L'agosto scorso, memoria di s. Chiara, prima di lasciare il suo posto di pastore, ha voluto venire a Bose a trovarci tutti: le parole che ci ha lasciato sono per noi come un testamento che conserviamo e meditiamo nel cuore sperando di esservi fedeli: « Conservate l'attuale formula monastica di inserimento e di apertura al mondo, conservate l'attuale povertà nel vivere del vostro lavoro, continuate il vostro ministero di lettura, meditazione e annuncio e tutto questo dando sempre il primato all'ascolto della Parola, all'obbedienza alla volontà di Dio, al discernimento che nasce dall'assiduità della preghiera, cercando sempre di restare in comunione con la Chiesa ». Durante il canto dei Vespri, in cui padre Pellegrino ha voluto predicare sull'epistola del giorno, la comunità lo ha ringraziato insieme a tutti gli ospiti presenti; lo ringrazia ancora e sa nella fede che anche ora può contare su un 'servo di Dio", su un Padre. Ora la comunità vuole salutare il nuovo vescovo Anastasio Ballestrero: altro non può che promettergli l'obbedienza che si deve al vescovo e promettere la sua preghiera costante perché il Signore gli conceda le gioie del ministero, che è innanzitutto ministero di compaginazione della chiesa e ministero di comunione.

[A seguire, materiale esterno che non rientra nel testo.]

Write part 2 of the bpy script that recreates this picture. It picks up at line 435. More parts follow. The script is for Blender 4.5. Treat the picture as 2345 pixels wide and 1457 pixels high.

Cari amici, questi eventi ci hanno portato ad una più attenta considerazione del ministero episcopale, ci spingono a meditare di più sul bisogno urgente di comunione nella chiesa, comunione tanto minacciata e a volte così fragile; vi faremo certamente parte, in qualche modo, di quel che riusciremo a capire alla luce della Parola su questo punto che è cardine dell'unità ecclesiale. Per intanto, il nostro saluto fraterno nella pace e nella intercessione per tutti voi!